We all tell lies from time to time – black ones, white ones, necessary ones, unnecessary ones, opaque ones, transparent ones.

I once, long ago, told a completely unnecessary lie that I would certainly have forgotten by now except that something happened afterwards that I was convinced was the result of my lie.  I was about ten years old and I returned home from school one day, it was only a short walk, and told my mother that Mr Beck had been in the playground to meet me and had walked home with me.  Mr Beck was a kindly old man who had been our next door neighbour when we lived in a previous house.  There was absolutely no reason why he would meet me as I came out of school; he had never done so before and probably didn’t even know which school I attended.

I remember my mother was slightly puzzled by my story – she wanted to know why he hadn’t come in and said hello.  I think I said that he was in a hurry (that’s the trouble with lies, one just leads to another).  Anyway, a few days later we learned that Mr Beck had died on the very afternoon I had claimed he met me out of school.

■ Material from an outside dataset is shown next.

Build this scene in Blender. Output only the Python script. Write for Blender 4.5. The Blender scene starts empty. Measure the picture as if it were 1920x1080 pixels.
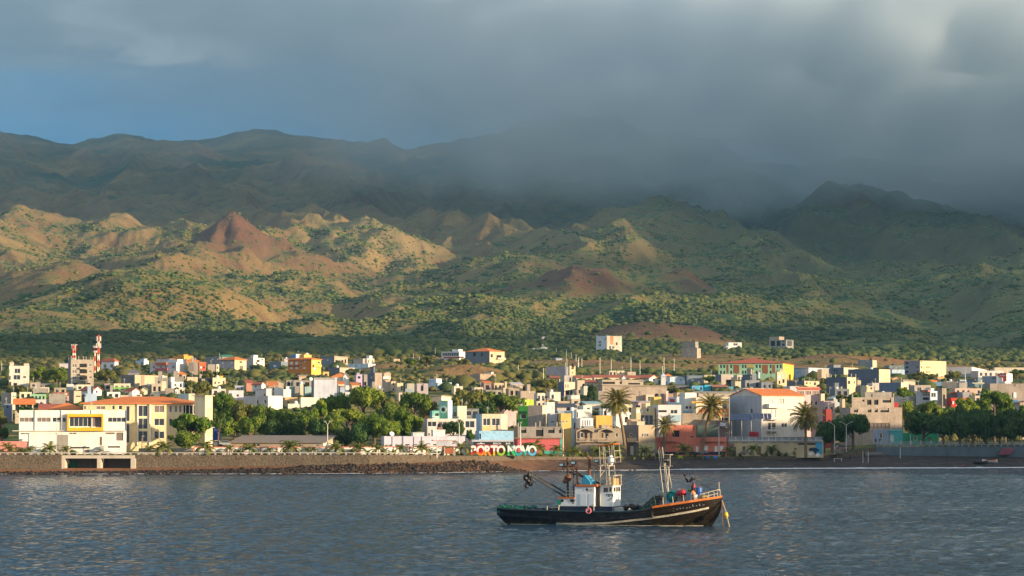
import bpy, bmesh, math, random
import numpy as np
from mathutils import Vector, Matrix, Euler
R = math.radians
scene = bpy.context.scene
COL = scene.collection
# ------------------------------------------------------------------ camera
F = 5444.0; HOR = 795.0; CZ = 11.4
PITCH = math.atan((HOR-540)/F)
cd = bpy.data.cameras.new('camera'); cam = bpy.data.objects.new('camera', cd); COL.objects.link(cam)
cd.lens = 36*F/1920; cd.sensor_width = 36; cd.clip_start = 1; cd.clip_end = 60000
cam.location = (0, 0, CZ); cam.rotation_euler = (math.pi/2+PITCH, 0, 0)
scene.camera = cam
# ------------------------------------------------------------------ light
SUN_EL, SUN_AZ = 8.5, 64.0          # azimuth measured from behind the camera (-Y) towards +X
sd = Vector((math.sin(R(SUN_AZ))*math.cos(R(SUN_EL)), -math.cos(R(SUN_AZ))*math.cos(R(SUN_EL)), math.sin(R(SUN_EL))))
sl = bpy.data.lights.new('sun', 'SUN'); so = bpy.data.objects.new('sun', sl); COL.objects.link(so)
sl.energy = 5.0; sl.angle = R(0.5); sl.color = (1.0, 0.78, 0.50)
so.rotation_euler = sd.to_track_quat('Z', 'Y').to_euler()
so.location = (300, -300, 300)
scene.view_settings.view_transform = 'Standard'
scene.view_settings.look = 'None'
scene.view_settings.exposure = 0.95
scene.view_settings.gamma = 1.0
scene.cycles.max_bounces = 5; scene.cycles.diffuse_bounces = 2; scene.cycles.glossy_bounces = 3
scene.cycles.transparent_max_bounces = 8; scene.cycles.volume_bounces = 3; scene.cycles.transmission_bounces = 3
scene.cycles.use_denoising = True
scene.cycles.caustics_reflective = False; scene.cycles.caustics_refractive = False

class NT:
    def __init__(s, tree): s.t = tree; s.n = tree.nodes; s.l = tree.links
    def add(s, typ, **kw):
        n = s.n.new(typ)
        for k, v in kw.items(): setattr(n, k, v)
        return n
    def link(s, a, b): s.l.new(a, b)
    def setin(s, sock, v):
        if isinstance(v, bpy.types.NodeSocket): s.l.new(v, sock)
        else: sock.default_value = v
    def math(s, op, a, b=None, c=None, clamp=False):
        n = s.add('ShaderNodeMath', operation=op); n.use_clamp = clamp
        s.setin(n.inputs[0], a)
        if b is not None: s.setin(n.inputs[1], b)
        if c is not None: s.setin(n.inputs[2], c)
        return n.outputs[0]
    def mix(s, f, a, b, blend='MIX'):
        n = s.add('ShaderNodeMix', data_type='RGBA', blend_type=blend)
        s.setin(n.inputs[0], f); s.setin(n.inputs[6], c4(a)); s.setin(n.inputs[7], c4(b))
        return n.outputs[2]
    def ramp(s, f, stops, interp='LINEAR'):
        n = s.add('ShaderNodeValToRGB'); cr = n.color_ramp; cr.interpolation = interp
        while len(cr.elements) < len(stops): cr.elements.new(0.5)
        for e, (p, c) in zip(cr.elements, stops): e.position = p; e.color = c4(c)
        s.setin(n.inputs[0], f); return n.outputs[0]
    def maprange(s, v, a, b, c=0.0, d=1.0, smooth=False):
        n = s.add('ShaderNodeMapRange'); n.interpolation_type = 'SMOOTHSTEP' if smooth else 'LINEAR'
        s.setin(n.inputs[0], v)
        for i, q in enumerate((a, b, c, d)): n.inputs[i+1].default_value = q
        return n.outputs[0]
    def noise(s, vec, scale, detail=4, rough=.5, dist=0.0):
        n = s.add('ShaderNodeTexNoise'); s.setin(n.inputs['Vector'], vec)
        n.inputs['Scale'].default_value = scale; n.inputs['Detail'].default_value = detail
        n.inputs['Roughness'].default_value = rough; n.inputs['Distortion'].default_value = dist
        return n.outputs[0]
    def mapping(s, vec, scale=(1,1,1), rot=(0,0,0), loc=(0,0,0)):
        n = s.add('ShaderNodeMapping'); s.setin(n.inputs[0], vec)
        n.inputs['Scale'].default_value = scale; n.inputs['Rotation'].default_value = rot; n.inputs['Location'].default_value = loc
        return n.outputs[0]
def c4(c):
    if isinstance(c, bpy.types.NodeSocket): return c
    if isinstance(c, (int, float)): return (c, c, c, 1)
    return (c[0], c[1], c[2], 1)
def s2l(r, g, b):
    f = lambda v: (v/255/12.92) if v/255 <= .04045 else ((v/255+.055)/1.055)**2.4
    return (f(r), f(g), f(b))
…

Perhaps you can understand why these two events became inextricably connected in the mind of a ten year old?  I was convinced that my lie had actually caused Mr Beck’s sudden death and, whilst I no longer believe there was a link, this is why my pointless lie sticks in my mind to this day.

I have often wondered why I invented this absurd story and found no satisfactory answer – until yesterday when I read about a study, published in the journal Psychological Science,  linking dishonesty and lying to creativity.  At last, I am exonerated!  My absurd lie was merely the ten-year old me developing my creativity.

The expression ‘being creative with the truth’ is usually a polite way to call someone a liar, but now it seems we can safely claim that telling whoppers is being creative.  But does, ‘I was only being creative, milord’ sound like a convincing plea?  I doubt that my mother would have bought it.